BENGKULU, iNews.id - Presiden pertama Republik Indonesia (RI), Soekarno diasingkan ke Bengkulu selama empat tahun. Selain penurunan mental parah, Bung Karno juga sempat terkena Malaria yang nyaris merenggut nyawanya di Ende.
Terhitung sejak 1938 hingga 1942, Bung Karno menginjakkan kaki di provinsi berjuluk "Bumi Rafflesia", Bengkulu. Sebelum diasingkan di provinsi dengan 10 kabupaten ini.

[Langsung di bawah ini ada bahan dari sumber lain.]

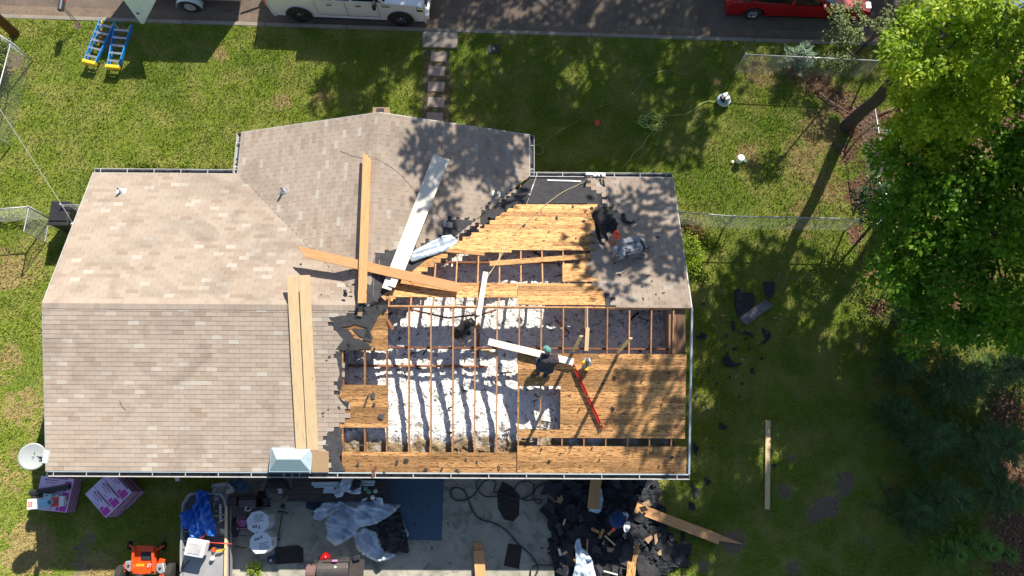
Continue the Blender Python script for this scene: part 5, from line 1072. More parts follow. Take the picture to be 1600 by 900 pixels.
b = MB(); b.prism([mp(192, 882, .42), mp(198, 877, .42), mp(196, 894, .42), mp(190, 895, .42)], .1); b.prism([mp(249, 872, .4), mp(258, 874, .4), mp(256, 880, .4), mp(246, 880, .4)], .12); b.prism([mp(252, 894, .45), mp(262, 899, .45), mp(256, 904, .45), mp(246, 902, .45)], .1); b.build('fender', M['orange'], T, bevel=.02)
for (x, y, r, w) in ((190, 899, .3, .26), (268, 896, .3, .26)): b = MB(); q_ = mp(x, y, r); b.lathe(q_-Vector((w/2, 0, 0)), [(r*.5, 0), (r, .04), (r, w-.04), (r*.5, w)], 20, axis=(1, 0, 0)); b.build('rear_wheel', M['rubber'], T)
for (x, y, xb, yb) in ((203, 852, 210, 857), (256, 853, 242, 860)):
    b = MB(); b.tube([mp(xb, yb, .4), mp(x, y, .4), mp(x, y, .2)], .03, 8); b.build('caster_arm', M['orange'], T, smooth=True); b = MB(); b.lathe(mp(x, y, .13)-Vector((.05, 0, 0)), [(.06, 0), (.13, .02), (.13, .08), (.06, .1)], 16, axis=(1, 0, 0)); b.build('caster_wheel', M['rubber'], T)
b = MB(); b.prism([mp(206, 899, .75), mp(222, 899, .75), mp(222, 915, .75), mp(206, 915, .75)], .12); b.build('seat', M['black'], T, bevel=.03)
b = MB(); b.tube([mp(224, 899, .5), mp(228, 897, .8), mp(245, 897, .85)], .018, 8); b.tube([mp(203, 897, .5), mp(212, 897, .85), mp(222, 898, .85)], .018, 8); b.build('lap_bar', M['black'], T, smooth=True)
# jon boat
T = thing('jon_boat', mp(318, 850, 0), 'grey flat bottomed boat on its trailer at the bottom edge, heaped with a blue tarp', 'boat')
OUT = [(281, 905), (281, 860), (283, 800), (284, 788), (291, 774), (297, 770), (345, 770), (351, 778), (356, 800), (357, 905)]
HB = .95
pin = [(x+(3 if x < 318 else -3), y+(3 if y < 780 else 0)) for x, y in OUT]
b = MB(); Po = [mp(x, y, HB) for x, y in OUT]; Pi = [mp(x, y, HB) for x, y in pin]; Pf = [mp(x, y, HB)-Vector((0, 0, .42)) for x, y in pin]; Pb = [Vector((p_.x*.94+mp(318, 850).x*.06, p_.y, .42)) for p_ in Po]; n_ = len(Po)
b.add(Po+Pi+Pf+Pb, [(k, k+1, n_+k+1, n_+k) for k in range(n_-1)]+[(n_+k, n_+k+1, 2*n_+k+1, 2*n_+k) for k in range(n_-1)]+[(3*n_+k, 3*n_+k+1, k+1, k) for k in range(n_-1)]+[tuple(2*n_+k for k in range(n_)), tuple(3*n_+k for k in range(n_-1, -1, -1))]); b.build('hull', M['boat'], T)
b = MB(); b.prism([mp(287, 862, .9), mp(352, 862, .9), mp(352, 905, .9), mp(286, 905, .9)], .05); b.build('rear_deck', M['boat'], T, bevel=.008); b = MB(); b.prism([mp(289, 790, .78), mp(294, 775, .78), mp(346, 775, .78), mp(352, 790, .78), mp(352, 826, .78), mp(288, 826, .78)], .05); b.build('bow_deck', M['boat_in'], T)
b = MB(); b.prism([mp(288, 838, .7), mp(352, 838, .7), mp(352, 862, .7), mp(288, 862, .7)], .04); b.build('floor', M['boat_in'], T)
b = MB()
for yy in (831, 845, 856): b.beam(mp(283, yy, .88), mp(296, yy-.5, .88), .03, .03)
b.build('deck_ribs', M['boat'], T)
b = MB(); b.beam(mp(353.5, 790, .985), mp(352, 905, .985), .07, .02); b.build('gunwale_rail', M['pine'], T); b = MB(); b.beam(mp(357, 778, .9), mp(357.5, 905, .9), .05, .06); b.build('side_strip', M['black'], T)
b = MB(); b.beam(mp(344, 788, .99), mp(345, 815, .99), .06, .012); b.build('ruler_sticker', M['plastic_white'], T)
b = MB(); 
for k in range(6): b.beam(mp(344+.2*k, 789+4.3*k, .998), mp(344+.2*k, 790.6+4.3*k, .998), .045, .005)
b.build('ruler_marks', M['black'], T)
T = thing('boat_trailer', mp(362, 860, 0), 'boat trailer with a white fender and curved maroon frame rail', 'trailer')
b = MB(); b.tube([mp(351, 903, .35), mp(357, 888, .4), mp(361, 868, .42), mp(361, 845, .4), mp(361, 800, .38)], .05, 10); b.build('frame_rail', M['maroon'], T, smooth=True)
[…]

Bung Karno konsisten melawan penjajah sempat diasingkan ke Kota Ende, Flores, Nusa Tenggara Timur (NTT). Di Ende, Bung Karno menempati rumah milik, Abdullah Ambuwaru.
Di sana Bung Karno tinggal bersama istri, Inggit Ganarsih, ibu mertuanya Amsi serta anak angkat Soekarno, Ratna Djuami.
Di Ende, Bung Karno diasingkan selama 4 tahun terhitung sejak 1934 hinga 1938. Di sana, kondisi Bung Karno mengalami penurunan mental parah. Namun, berkat dukungan sang istri Inggit, secara perlahan kondisi Bung Karno mulai bangkit.
Hal tersebut ditandai dengan gejolak semangat Bung Karno untuk mulai memikirkan hobi seninya. Mulai dari melukis, menulis, memainkan biola dan berkeliling kota. Bahkan, presiden pertama RI ini juga mendirikan club sandiwara Kelimoetoe.
Dari club sandiwara itu Bung Karno dapat menyampaikan pemikiran-pemikiran tentang nasionalisme, kemerdekaan serta semangat gotong-royong.
Semasam di Ende, Bung Karno terkena malaria yang hampir merenggut nyawanya. Berita sakit kerasnya sampai ke telinga Muhammad Husin Thamrin.
Sehingga Thamrin mengajukan protes kepada Volksraad, agar Bung Karno dapat dipindahkan dari Ende guna mendapatkan perawatan lebih baik. Protes Thamrin sampai ke Den Haag Belanda, yang setuju memindahkan Bung Karno dari Ende.